I precariously stack one bag on top of another and drag them away. To my surprise the young guy that was supposedly in charge said he would take one of the bags for me. As we headed out the smile on my face again turned to confusion as he is quickly heading to an area in the opposite direction of where we were we came from. As I looked back, I saw on Vaseli’s face the expression of a man that just heard a surprise verdict.


I went into this hallway where there was an older looking guy in a uniform sitting at a small table, legs crossed, drinking coffee and smoking a cigarette. I couldn’t make it out exactly, but two fuzzy words started to come into focus. The first was “Interrogation”, the next was “Turkish”. A woman in a similar uniform appeared out of a side room with a stream of words I had no chance of deciphering. Usually I’m more prepared with a slightly more respectful reply, but in this case I just gave a random response in English almost like a Rorschach experiment.


What followed was a string of circler questions leading to the same destination, “How much do you want to pay to get out of this torture chamber” or so I imagined. Luckily for me I once went through a real communist border interrogation during my first visit here. This uniformed refugee of the past, even with his costume and slanted looks didn’t really intimidate me. After playing the part of a dumb tourist, I think he grew tired and told the woman to have me open up one of the bags. I give the “Like I Care” look in return. Looking a different direction, he picks the suitcase in the middle which also happens to be the medium sized one.

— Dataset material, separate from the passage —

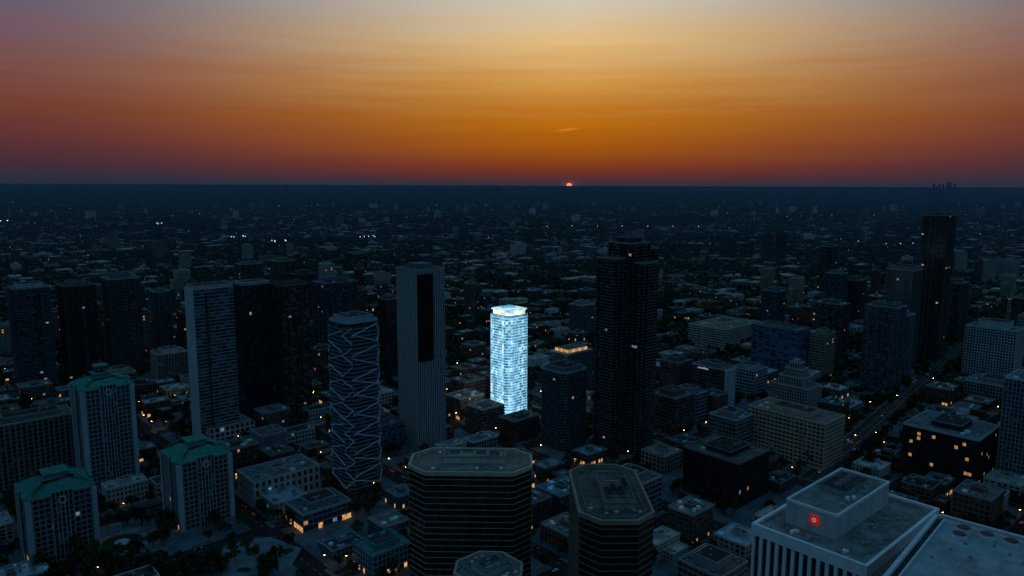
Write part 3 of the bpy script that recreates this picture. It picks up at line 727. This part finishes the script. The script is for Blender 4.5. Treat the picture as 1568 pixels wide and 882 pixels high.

The woman asks me to open it up and I gladly oblige. It opens up revealing a whole lot of very boring looking cloths. The old commandant in charge quickly loses interest… nothing to play with here. The woman barely lifts a few items as asks almost apologetically to please close it up. To my surprise she strikes up a conversation after I tell her the important suitcase is the larger one they didn’t pick because it has some of my kids clothes in it. With an actual smile on her face, she says she is surprised I’m old enough to have kids. At first I’m not sure if I should take the bait, but I figure why not. I tell her she has my passport in her hands so she can see for herself.


I then made the mistake of saying that in fact it’s my birthday in a few days. This is true, but not technically speaking, meaning it’s not what is reported in my passport . Luckily I don’t have to explain the details of this and I leave saying “Hvala”, hesitating a bit first, of course, the woman delighted with my attempt.



Thursday, July 23, 2009

On Our Way

We are waiting here at Frankfurt … seven hour layover. This terminal is really spread out. Since we are doing a transfer there is no central area, just lots of gates, few seats and less to do. There is virtually no information on the little airline known as Montenegro Airlines and with one flight a day, it basically doesn’t exist here.


I can’t say I’m excited about going… in many ways it’s just one of the infinite things I’m meant to do. However there is this sense of peace about going there and I am looking forward to it.


Later….

Got my first taste of the “Balkan” way. It’s that mix of frustration, annoyance and awe. Every culture has its own version; some probably even have names for it. When I see people not cueing up properly, or talking too loud or any other of the annoying habits, I think, I’ve arrived, time to see how to make lemonade out of these sour lemons.


We are stuck on the plane, first waiting for late passengers, then after missing our take off slot, delayed another hour sitting on the tarmac. It was very hot, very cramped, two cranky kids, everyone speaking all forms of Babylonian. Its not quite like being in the third world, but I think its as close as you can get on a modern aircraft.


One woman came in very late, saying Sh@#%t this and Sh@#%t that all the way down the aisle. Then she finished up with a Mo%$# Fu@#%en. Ending in an “EN” makes it classic. She is no longer at her seat, not sure what that means, but we got people walking around with babies, kids going up and down, some infant screaming all the way to the back, right next to me and some big guy that surprisingly slept through it. I’m just waiting for the old lady with the caged rooster to walk down the aisle, all four beady eyes staring at me.